Section 103 of the current U.S. patent law (35 U.S.C. § 103) provides that:

(a) A patent may not be obtained though the invention is not identically disclosed or described as set forth in section 102 of this title, if the differences between the subject matter sought to be patented and the prior art are such that the subject matter as a whole would have been obvious at the time the invention was made to a person having ordinary skill in the art to which said subject matter pertains. Patentability shall not be negatived by the manner in which the invention was made.

Nonobviousness addresses the degree of difference between the invention sought to be patented and the inventions or technology that are known or available (the “prior art”) to the hypothetical person skilled in the relevant field of technology.

Evidence of prior art (e.g., existing patents, publications) is evaluated not only for what it expressly teaches, but also for what it would reasonably suggest to one of ordinary skill in the relevant field of technology.
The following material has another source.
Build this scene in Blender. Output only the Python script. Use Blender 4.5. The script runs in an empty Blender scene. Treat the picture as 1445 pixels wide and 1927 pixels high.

Since an invention may be new (novel) but still be obvious, a determination as to whether or not the proposed invention is obvious needs to be made.

In 1966, the U.S. Supreme Court articulated an objective test for nonobviousness, based on Section 103 of the Patent Act, which, over time, has replaced the more subjective “invention” approach the Court had used earlier.[2] As the Supreme Court stated in Graham v. Deere:

Congress may not authorize the issuance of patents whose effects are to remove existent knowledge from the public domain, or to restrict free access to materials already available.[3]

Similarly, as the Federal Circuit has explained:

That is the real meaning of “prior art” in legal theory — it is knowledge that is available, including what would be obvious from it, at a given time, to a person of ordinary skill in an art. Society, speaking through Congress and the courts, has said, “thou shalt not take it away.”[4]

The Graham Court set forth the test for obviousness:

  • determine the scope and content of the prior art;
  • ascertain the differences between the prior art and the claims at issue; and
  • resolve the level of ordinary skill in the pertinent art.[5]

Granting a right to exclude based on "knowledge that is available, including what would be obvious from it," upsets the balance between property protection and competition that the Supreme Court in Bonito Boats found so basic.[6] It risks conferring market power without receiving something innovative in return and conflicts with "the underlying policy of the patent system that [the public benefits] must outweigh the restrictive effect of the limited patent monopoly."[7]

References[]

  1. USPTO, Glossary (full-text).
  2. Graham v. John Deere Co., 383 U.S. 1 (1966) (full-text).
  3. Id. at 6.
  4. Kimberley-Clark Corp. v. Johnson & Johnson, 745 F.2d 1437, 1453-54 (Fed. Cir. 1984) (full-text).
  5. 383 U.S. at 6.
  6. See Bonito Boats, Inc. v. Thunder Craft Boats, Inc., 489 U.S. 141, 146 (1989) (full-text) ("From their inception, the federal patent laws have embodied a careful balance between the need to promote innovation and the recognition that imitation and refinement through imitation are both necessary to invention itself and the very lifeblood of a competitive economy.").
  7. Graham, 383 U.S. at 10-11; see also Bonito Boats, 489 U.S. at 150 ("Taken together, the novelty and nonobviousness requirements express a congressional determination that the purposes behind the Patent Clause are best served by free competition and exploitation of either that which is already available to the public or that which may be readily discerned from publicly available material.").